Editor’s Note: This opinion piece was rewritten for use as our staff editorial in the December 2013 print edition. This is the original work in full, as written by Austin Schouman.
When Mrs. Wilson walked onto the stage following Michael Fowlin’s presentation, I realized exactly what was wrong with our anti-bullying campaign.
Let me back up for a minute.
Nearly every student I spoke with while walking back to class following Fowlin’s seminar thought it was excellent. More than excellent. Incredible. Fowlin managed to cut into the gut of even the most cynical students and leave his mark. Fowlin was candid. Honest. Open. Fowlin is capable of being hilarious one second and then smacking you in the face with a harsh truth the next.
Bucs Above Bullying doesn’t do that.
The characters Fowlin creates are real and unique, but most importantly the message each one brings is powerful in it’s own unique way.
Powerful is the last word I’d use to describe a bunch of matching t-shirts.
Now, Principal Wilson is in a tough spot.
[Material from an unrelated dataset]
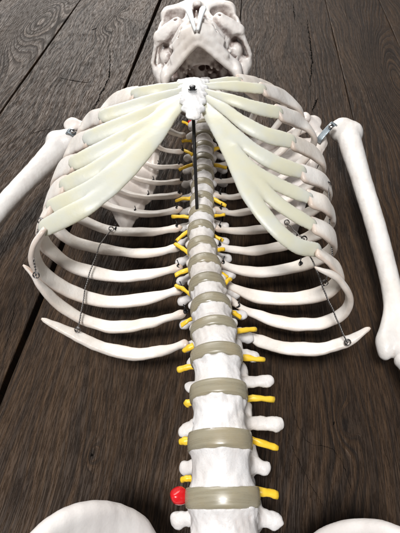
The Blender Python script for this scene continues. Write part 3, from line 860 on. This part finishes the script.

It’s part of her job to try and motivate students to stand up for what’s right and put bullies in their place. The catch 22 is that there’s zero chance of bullying being completely stamped out, yet everyone involved must act like that possibility is still there. It’s a crappy position to be in. Realizing all of this, I have only one request for not only Mrs. Wilson but also for our entire administration:
Scrap everything. It’s not working.
We, as a student body, are sick of everything you’ve tried. We’re completely turned off by everything you say. Bucs Above Bullying has become a joke with Don’t Be A Zebra as its punchline. We’ve become so numb to the posters and the slogans and the ugly matching t-shirts that we don’t even notice it anymore. So what can Mrs. Wilson do?
Simple: cut the BS. Tear down those signs. Stop brainstorming slogans. Donate those t-shirts to some poor kid in Africa. Stop making Senate members deliver some cookie cutter speech approved by some guy 10+ years out of high school.
Instead: give us something real.
Just do away with speeches altogether and start telling stories. Students’ stories. Give us something authentic, something and someone we can identify with. The story of one student’s struggle with a rough home life can be a beacon of hope to someone who is struggling with the same issue. It could unite students who have the same problems together and give them someone to talk to who understands exactly what they’re going through because they’re going through it themselves.
That’s why people like Fowlin so much: he’s real. He makes mistakes, and most importantly he doesn’t put himself on a pedestal and encourages students to do the same. And in opening himself up to us, we open ourselves to him.
So if our administration wants to reach students and put a stop to bullying, they need to emulate Fowlin. They need to send out real people to say things you wouldn’t expect them to say. They need to make us laugh, but more importantly they need to make us cry. They should kick us in the pants, then help us put ice on the sore spot.
If they do that, who knows? We might actually see change for once.
stephanie • Jan 12, 2014 at 11:45 pm
i graduated in the 2013 class of grand haven . i agree that although the original campaign was great at the beginning towards the end of my sr year i to was one of the many that began mocking the zebra logo. I was there when i lost my close friend to bullying, i was there when the whole school went into shock with the realization that is happens even in perfect grand haven. I believe that yes don’t be a zebra was a great start but in order for it to go anywhere its time for the whole student body to get involved. ( not just the student senate) i feel that if the high school really wants change to happen it really does have to be put into the students hands with the teachers backing them up not the other way around. i think the teachers would be very pleasantly surprised how many students would step forward if this whole thing didn’t seem like a joke.